The latest weekly jobless claims came in higher than expected, adding to recent signals that pointed to slowing job growth. The expansion in private payrolls was well below expectations in March, ADP said earlier this week. Meanwhile, the number of available positions fell below 10 million in February — a first in almost two years. Job cuts have also soared by nearly fivefold so far this year from a year ago.

Over the past several months, investors had cheered signs of economic cooling on the hope that it could push the Federal Reserve to change course on its interest rate hiking campaign.
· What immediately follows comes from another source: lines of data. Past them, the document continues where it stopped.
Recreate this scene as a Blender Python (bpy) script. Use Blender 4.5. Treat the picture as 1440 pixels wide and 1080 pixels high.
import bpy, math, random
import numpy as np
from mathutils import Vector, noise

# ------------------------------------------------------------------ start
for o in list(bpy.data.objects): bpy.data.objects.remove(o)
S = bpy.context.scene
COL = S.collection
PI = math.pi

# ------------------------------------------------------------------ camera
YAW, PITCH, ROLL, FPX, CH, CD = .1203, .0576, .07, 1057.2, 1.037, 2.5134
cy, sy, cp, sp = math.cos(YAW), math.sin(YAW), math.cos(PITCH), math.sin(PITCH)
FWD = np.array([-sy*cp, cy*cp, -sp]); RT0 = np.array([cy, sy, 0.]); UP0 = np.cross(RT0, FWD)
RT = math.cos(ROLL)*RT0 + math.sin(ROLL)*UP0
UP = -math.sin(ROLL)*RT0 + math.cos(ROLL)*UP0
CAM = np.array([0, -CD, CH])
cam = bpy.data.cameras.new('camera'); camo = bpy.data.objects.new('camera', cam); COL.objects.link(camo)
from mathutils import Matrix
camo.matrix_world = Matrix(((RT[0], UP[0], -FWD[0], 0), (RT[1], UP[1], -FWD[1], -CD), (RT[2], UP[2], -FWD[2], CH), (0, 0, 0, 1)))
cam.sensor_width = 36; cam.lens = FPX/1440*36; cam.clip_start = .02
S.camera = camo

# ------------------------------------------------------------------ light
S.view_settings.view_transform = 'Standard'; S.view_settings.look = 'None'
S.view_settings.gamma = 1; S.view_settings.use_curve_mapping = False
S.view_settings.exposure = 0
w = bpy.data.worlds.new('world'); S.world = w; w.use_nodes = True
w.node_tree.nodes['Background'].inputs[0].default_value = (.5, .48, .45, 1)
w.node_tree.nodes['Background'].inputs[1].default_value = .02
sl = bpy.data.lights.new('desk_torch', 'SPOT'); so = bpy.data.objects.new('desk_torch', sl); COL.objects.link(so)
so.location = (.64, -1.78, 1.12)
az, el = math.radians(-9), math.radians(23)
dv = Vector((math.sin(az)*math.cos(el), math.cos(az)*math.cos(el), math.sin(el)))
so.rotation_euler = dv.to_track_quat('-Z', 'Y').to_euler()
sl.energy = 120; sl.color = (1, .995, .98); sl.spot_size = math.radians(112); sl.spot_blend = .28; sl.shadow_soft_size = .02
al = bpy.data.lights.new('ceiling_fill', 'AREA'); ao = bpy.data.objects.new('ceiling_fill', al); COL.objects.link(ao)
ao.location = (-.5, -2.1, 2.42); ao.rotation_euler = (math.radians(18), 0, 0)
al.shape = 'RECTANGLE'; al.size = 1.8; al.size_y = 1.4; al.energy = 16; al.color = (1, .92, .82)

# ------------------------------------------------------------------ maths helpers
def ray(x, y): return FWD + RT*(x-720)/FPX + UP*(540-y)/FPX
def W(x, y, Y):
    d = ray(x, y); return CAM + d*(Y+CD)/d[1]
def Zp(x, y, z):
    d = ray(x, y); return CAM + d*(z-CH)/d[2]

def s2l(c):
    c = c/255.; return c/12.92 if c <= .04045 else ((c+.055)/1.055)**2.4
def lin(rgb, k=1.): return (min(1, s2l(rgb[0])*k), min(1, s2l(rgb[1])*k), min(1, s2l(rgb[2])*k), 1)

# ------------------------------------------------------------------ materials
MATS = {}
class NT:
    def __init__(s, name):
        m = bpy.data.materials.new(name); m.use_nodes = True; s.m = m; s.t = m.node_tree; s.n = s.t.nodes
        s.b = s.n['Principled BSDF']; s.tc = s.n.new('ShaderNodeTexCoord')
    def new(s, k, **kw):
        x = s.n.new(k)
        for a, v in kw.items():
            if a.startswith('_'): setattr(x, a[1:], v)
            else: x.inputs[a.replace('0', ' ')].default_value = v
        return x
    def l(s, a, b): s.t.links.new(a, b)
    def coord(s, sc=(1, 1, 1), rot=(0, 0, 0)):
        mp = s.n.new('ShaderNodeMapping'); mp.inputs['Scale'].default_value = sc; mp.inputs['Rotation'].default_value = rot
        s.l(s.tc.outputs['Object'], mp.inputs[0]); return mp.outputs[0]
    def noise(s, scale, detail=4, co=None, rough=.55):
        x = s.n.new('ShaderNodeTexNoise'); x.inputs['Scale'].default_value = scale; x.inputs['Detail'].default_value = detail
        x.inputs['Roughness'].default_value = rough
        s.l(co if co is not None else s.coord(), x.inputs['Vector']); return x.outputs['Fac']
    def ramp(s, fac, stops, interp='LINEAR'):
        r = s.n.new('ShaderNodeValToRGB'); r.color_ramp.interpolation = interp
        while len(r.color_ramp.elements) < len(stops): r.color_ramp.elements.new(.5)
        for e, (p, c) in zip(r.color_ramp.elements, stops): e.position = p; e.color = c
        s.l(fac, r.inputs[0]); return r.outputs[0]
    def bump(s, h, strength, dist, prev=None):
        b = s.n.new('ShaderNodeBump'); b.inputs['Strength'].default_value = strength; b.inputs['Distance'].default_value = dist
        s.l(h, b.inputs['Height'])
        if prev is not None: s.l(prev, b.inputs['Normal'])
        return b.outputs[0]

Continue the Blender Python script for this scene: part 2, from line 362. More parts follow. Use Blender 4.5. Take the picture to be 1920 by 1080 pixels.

But they are now wondering if the central bank has gone too far in its bid to cool inflation, tightening the economy to the point of a recession.

Thursday will cap off a shortened trading week with the market closed for Good Friday. Investors will still closely monitor March jobs report Friday morning. Non-farm payrolls has been showing solid growth despite layoffs across tech and financial sectors, but many believe the trend is poised to reverse soon.

Prices for the 10-year Treasury strengthened, lowering yields to 3.30% from Wednesday 3.31%. Treasury prices and yields move in opposite directions.

Oil prices dropped five cents to $80.56 U.S. a barrel.

Gold prices declined $12.60 to $2,023.00 U.S. an ounce.